Spotify has been peppering its influential playlist Rap Caviar with such clips to test its latest video strategy, which so far has helped the playlist earn 7 million followers and launch its own six-city concert series. At the same time, Spotify is leaning on outside partners to help cater to video-hungry fans with a new $5-per-month deal for students that bundles Spotify’s premium services with Hulu -- a $13 discount.

The one-two punch could help Spotify compete with its smaller but deeper-pocketed rival Apple Music, which has taken a starkly different approach to video, snapping up artist documentaries for up to millions of dollars apiece to stream exclusively for its 27 million subscribers while rolling out celebrity-studded shows such as James Corden's Carpool Karaoke and Planet of the Apps, in which developers pitch their app ideas to a panel of judges that include Gwyneth PaltrowJessica Alba and will.i.am. Apple Music is expected to spend $1 billion on original content next year, while Amazon is spending even more through its Amazon Studios as it grows its own pair of music services, Prime Music and Amazon Music Unlimited.

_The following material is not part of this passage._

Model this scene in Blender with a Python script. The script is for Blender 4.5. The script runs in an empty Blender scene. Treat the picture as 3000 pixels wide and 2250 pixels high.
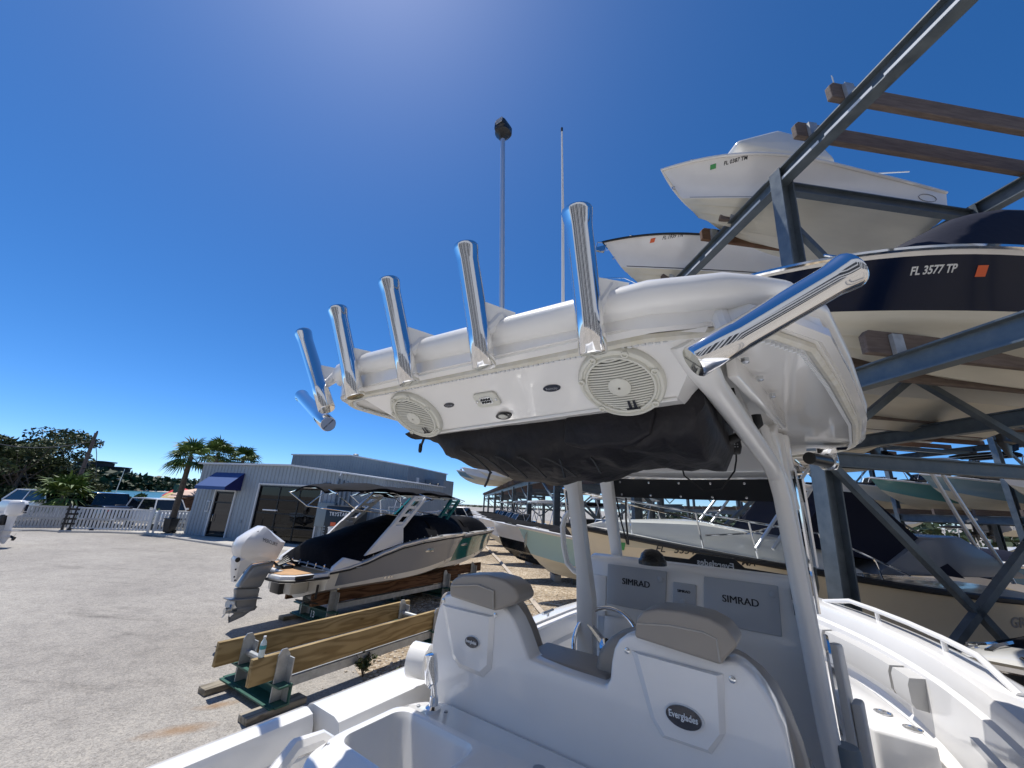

Now steering the video ship for Spotify is MySpace and Maker Studios veteran Courtney Holt, who took over this week as head of the Spotify’s original video and podcast programming. The former executive vice president of media strategy at Walt Disney Co. is charged with expanding the Rap Caviar video model to other playlists while helping Spotify curate videos as it does tunes. Holt could draw on his music industry experience to do it, having spent a decade working as an executive at Atlantic, A&M and Universal Music Group before joining MTV.

Video could be especially crucial to Spotify as the money-losing streaming service aims to go public due to its potential profit margins: On-demand music streamers pay north of 70 percent of revenue to labels and publishers, while video commands higher ad rates than music on Spotify’s free tier, and clips behind its paywall could help draw in subscribers. Apple and Amazon, by comparison, are less concerned with their music services making money because they reap most of their revenue from other goods.

Spotify’s video strategy has been evolving since 2015, when it licensed short-form videos from Comedy Central and the BBC, while Holt’s predecessor, Tom Calderone, developed original series such as Traffic Jams, in which one producer and a rapper work together to compose an original song while stuck in L.A. traffic. But such fare didn’t gain traction with Spotify’s users; issues ranged from video's positioning within the app to whether video benefited from the same algorithms that serve music recommendations, says industry analyst Mark Mulligan. Industry executives say Holt’s background developing products with engineering teams could help him crack the code.

While it’s an uphill battle, video will boost engagement, says Creatv Media chairman Peter Csathy: “The big trick is if Spotify can convert users’ ears to eyes as well.”